In the Babcock Case, Chief Justice Anderson observed that the complaint averred that the bill was dismissed and the injunction was *461
dissolved. "This was a sufficient averment of a breach." Thus in effect was modified Dunn v. Davis,
Demurrer is not the proper remedy to expunge from a complaint nonrecoverable damages. Ala. Power Co. v. Hamilton, supra; Pryor v. Beck, supra; B. R., L. P. Co. v. Oden,
There was no error in the refusal of the defendant's requested charges 7, 8, 9, and 10. The evidence sought to be limited by these charges could be considered in connection with the evidence tending to show the fair market value of the stock or certificates. The affirmative charges requested by defendant were properly refused; and the affirmative charge for the plaintiffs was properly given. The amount of the damages sustained by plaintiffs through the failure to successfully maintain the suit for injunction was properly submitted to the jury.

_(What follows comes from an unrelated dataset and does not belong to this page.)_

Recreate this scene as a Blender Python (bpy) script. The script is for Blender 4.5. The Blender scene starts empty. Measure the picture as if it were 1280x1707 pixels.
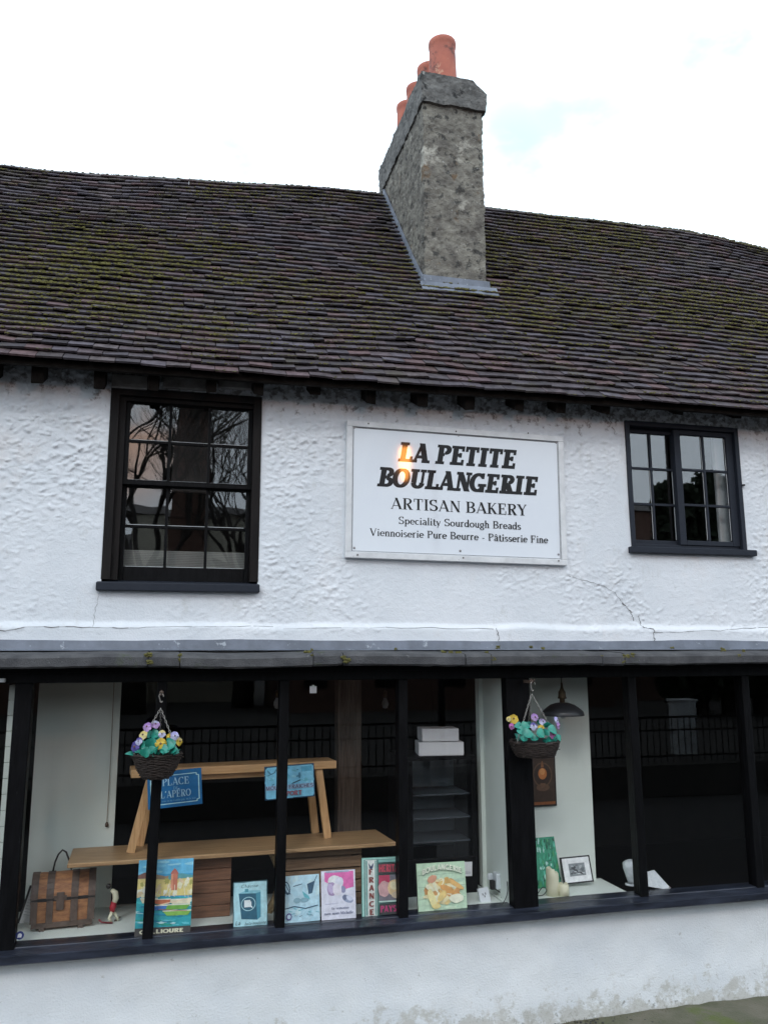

Charge 5 was misleading, in that plaintiffs were entitled to recover nominal damages on the dismissal of the suit and the dissolution of the injunction against Tillis.
There was no error in refusing charge 6, though the depreciation in the value of the stock in question was proximately caused by "shutting down" the Citizens' plant; yet if the issuance of the injunction was so wrongful, and so interfered with Tillis in the operation of the plant, by rendering him unable to use, pledge, or vote his stock, as to cause him to shut down the plant, there would be liability for a breach of the injunction bond; and it became a jury question as to the amount of damages sustained by him in the wrongful issue of the injunction.
The judgment of the circuit court is affirmed.
Affirmed.
ANDERSON, C. J., and MAYFIELD and SOMERVILLE, JJ., concur.